» **Data section**:
START

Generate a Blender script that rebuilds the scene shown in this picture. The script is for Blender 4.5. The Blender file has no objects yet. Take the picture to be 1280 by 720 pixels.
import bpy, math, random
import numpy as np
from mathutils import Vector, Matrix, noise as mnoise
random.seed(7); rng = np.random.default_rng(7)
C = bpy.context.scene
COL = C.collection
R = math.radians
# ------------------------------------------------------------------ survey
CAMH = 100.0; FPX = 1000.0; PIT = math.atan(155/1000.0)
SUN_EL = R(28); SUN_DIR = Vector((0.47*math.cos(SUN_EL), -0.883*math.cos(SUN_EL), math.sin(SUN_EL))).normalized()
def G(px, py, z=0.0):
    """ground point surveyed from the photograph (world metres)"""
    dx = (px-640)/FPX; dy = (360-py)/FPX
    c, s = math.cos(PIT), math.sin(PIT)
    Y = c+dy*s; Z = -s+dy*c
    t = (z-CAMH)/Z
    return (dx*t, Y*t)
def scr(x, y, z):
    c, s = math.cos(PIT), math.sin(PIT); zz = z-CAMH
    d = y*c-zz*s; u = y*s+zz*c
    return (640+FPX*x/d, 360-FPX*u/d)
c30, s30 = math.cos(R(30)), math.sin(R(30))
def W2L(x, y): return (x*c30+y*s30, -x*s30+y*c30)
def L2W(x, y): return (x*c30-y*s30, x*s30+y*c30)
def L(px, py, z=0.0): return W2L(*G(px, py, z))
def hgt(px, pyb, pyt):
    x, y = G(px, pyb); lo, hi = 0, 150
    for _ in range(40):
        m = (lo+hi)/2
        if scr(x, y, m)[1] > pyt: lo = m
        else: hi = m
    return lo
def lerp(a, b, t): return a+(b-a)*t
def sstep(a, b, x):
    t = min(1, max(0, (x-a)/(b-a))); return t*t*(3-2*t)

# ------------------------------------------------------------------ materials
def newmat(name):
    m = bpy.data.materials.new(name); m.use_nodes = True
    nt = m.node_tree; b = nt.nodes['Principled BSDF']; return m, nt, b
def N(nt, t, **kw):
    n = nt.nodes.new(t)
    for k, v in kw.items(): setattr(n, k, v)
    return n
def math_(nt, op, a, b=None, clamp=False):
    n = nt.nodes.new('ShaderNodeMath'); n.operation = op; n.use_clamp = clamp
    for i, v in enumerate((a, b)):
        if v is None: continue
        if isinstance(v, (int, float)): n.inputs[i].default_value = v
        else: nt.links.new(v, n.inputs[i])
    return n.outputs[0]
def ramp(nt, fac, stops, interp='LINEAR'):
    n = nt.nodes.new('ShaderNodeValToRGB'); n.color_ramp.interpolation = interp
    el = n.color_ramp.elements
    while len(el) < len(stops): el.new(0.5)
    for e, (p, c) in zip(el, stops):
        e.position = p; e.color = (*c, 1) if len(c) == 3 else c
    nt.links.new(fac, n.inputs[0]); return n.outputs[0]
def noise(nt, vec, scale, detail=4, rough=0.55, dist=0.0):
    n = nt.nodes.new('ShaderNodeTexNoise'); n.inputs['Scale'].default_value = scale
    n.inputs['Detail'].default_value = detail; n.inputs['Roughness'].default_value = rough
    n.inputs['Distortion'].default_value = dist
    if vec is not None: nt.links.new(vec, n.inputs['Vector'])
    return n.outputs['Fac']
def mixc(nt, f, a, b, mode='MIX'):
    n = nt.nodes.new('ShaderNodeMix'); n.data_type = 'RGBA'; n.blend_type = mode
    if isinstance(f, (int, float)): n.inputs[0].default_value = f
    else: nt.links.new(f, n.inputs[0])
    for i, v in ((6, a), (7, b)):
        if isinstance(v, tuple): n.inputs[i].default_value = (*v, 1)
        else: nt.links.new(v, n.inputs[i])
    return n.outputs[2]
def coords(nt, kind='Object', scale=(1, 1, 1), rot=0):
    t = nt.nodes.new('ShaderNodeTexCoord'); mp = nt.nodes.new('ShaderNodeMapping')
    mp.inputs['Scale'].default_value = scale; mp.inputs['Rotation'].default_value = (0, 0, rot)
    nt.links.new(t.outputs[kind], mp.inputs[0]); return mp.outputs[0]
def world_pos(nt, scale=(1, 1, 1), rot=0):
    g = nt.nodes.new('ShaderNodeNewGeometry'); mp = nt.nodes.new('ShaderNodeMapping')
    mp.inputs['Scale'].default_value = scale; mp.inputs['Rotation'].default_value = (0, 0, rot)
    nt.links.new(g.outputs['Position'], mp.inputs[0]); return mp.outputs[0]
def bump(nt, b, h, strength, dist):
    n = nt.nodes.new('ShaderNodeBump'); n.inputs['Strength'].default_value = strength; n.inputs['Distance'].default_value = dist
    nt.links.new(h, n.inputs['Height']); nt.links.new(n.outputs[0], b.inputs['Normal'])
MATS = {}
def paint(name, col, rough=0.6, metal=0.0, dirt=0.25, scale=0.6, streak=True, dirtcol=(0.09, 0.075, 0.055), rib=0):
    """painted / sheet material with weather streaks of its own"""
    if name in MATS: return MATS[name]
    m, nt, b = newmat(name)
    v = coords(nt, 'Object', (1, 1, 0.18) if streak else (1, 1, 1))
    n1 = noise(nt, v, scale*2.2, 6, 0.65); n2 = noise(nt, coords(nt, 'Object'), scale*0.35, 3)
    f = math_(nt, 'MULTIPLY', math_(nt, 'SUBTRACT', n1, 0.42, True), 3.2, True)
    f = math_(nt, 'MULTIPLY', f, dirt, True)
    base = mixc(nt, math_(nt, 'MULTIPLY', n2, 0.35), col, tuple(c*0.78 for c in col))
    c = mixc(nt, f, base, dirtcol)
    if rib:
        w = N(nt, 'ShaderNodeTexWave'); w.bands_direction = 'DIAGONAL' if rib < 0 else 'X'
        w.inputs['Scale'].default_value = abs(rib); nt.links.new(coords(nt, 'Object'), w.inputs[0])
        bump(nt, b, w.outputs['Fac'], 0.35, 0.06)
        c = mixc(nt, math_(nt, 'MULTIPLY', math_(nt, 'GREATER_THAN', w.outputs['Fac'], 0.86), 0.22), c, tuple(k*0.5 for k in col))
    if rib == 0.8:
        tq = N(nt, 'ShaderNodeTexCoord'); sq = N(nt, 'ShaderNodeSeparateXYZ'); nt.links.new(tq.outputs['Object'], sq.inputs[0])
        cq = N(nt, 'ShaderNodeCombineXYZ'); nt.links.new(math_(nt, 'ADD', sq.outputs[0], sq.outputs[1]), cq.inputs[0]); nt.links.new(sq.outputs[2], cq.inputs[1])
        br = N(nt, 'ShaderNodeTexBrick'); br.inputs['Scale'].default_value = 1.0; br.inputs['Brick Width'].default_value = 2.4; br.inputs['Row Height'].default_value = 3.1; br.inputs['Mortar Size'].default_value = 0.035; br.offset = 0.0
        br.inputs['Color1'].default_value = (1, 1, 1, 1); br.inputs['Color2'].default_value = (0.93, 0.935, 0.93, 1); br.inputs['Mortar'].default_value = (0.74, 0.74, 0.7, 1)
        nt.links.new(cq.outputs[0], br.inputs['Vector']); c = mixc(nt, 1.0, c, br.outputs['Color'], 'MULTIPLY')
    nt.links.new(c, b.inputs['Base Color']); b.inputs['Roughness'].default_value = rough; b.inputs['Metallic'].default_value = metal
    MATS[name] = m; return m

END

» **Objective**: The lines from the top of the data above down to the line containing "t = min(1, max(0, (x-a)/(b-a)));" are to be copied exactly; no other line should appear.

» **Exercise result**:
Generate a Blender script that rebuilds the scene shown in this picture. The script is for Blender 4.5. The Blender file has no objects yet. Take the picture to be 1280 by 720 pixels.
import bpy, math, random
import numpy as np
from mathutils import Vector, Matrix, noise as mnoise
random.seed(7); rng = np.random.default_rng(7)
C = bpy.context.scene
COL = C.collection
R = math.radians
# ------------------------------------------------------------------ survey
CAMH = 100.0; FPX = 1000.0; PIT = math.atan(155/1000.0)
SUN_EL = R(28); SUN_DIR = Vector((0.47*math.cos(SUN_EL), -0.883*math.cos(SUN_EL), math.sin(SUN_EL))).normalized()
def G(px, py, z=0.0):
    """ground point surveyed from the photograph (world metres)"""
    dx = (px-640)/FPX; dy = (360-py)/FPX
    c, s = math.cos(PIT), math.sin(PIT)
    Y = c+dy*s; Z = -s+dy*c
    t = (z-CAMH)/Z
    return (dx*t, Y*t)
def scr(x, y, z):
    c, s = math.cos(PIT), math.sin(PIT); zz = z-CAMH
    d = y*c-zz*s; u = y*s+zz*c
    return (640+FPX*x/d, 360-FPX*u/d)
c30, s30 = math.cos(R(30)), math.sin(R(30))
def W2L(x, y): return (x*c30+y*s30, -x*s30+y*c30)
def L2W(x, y): return (x*c30-y*s30, x*s30+y*c30)
def L(px, py, z=0.0): return W2L(*G(px, py, z))
def hgt(px, pyb, pyt):
    x, y = G(px, pyb); lo, hi = 0, 150
    for _ in range(40):
        m = (lo+hi)/2
        if scr(x, y, m)[1] > pyt: lo = m
        else: hi = m
    return lo
def lerp(a, b, t): return a+(b-a)*t
def sstep(a, b, x):
    t = min(1, max(0, (x-a)/(b-a))); return t*t*(3-2*t)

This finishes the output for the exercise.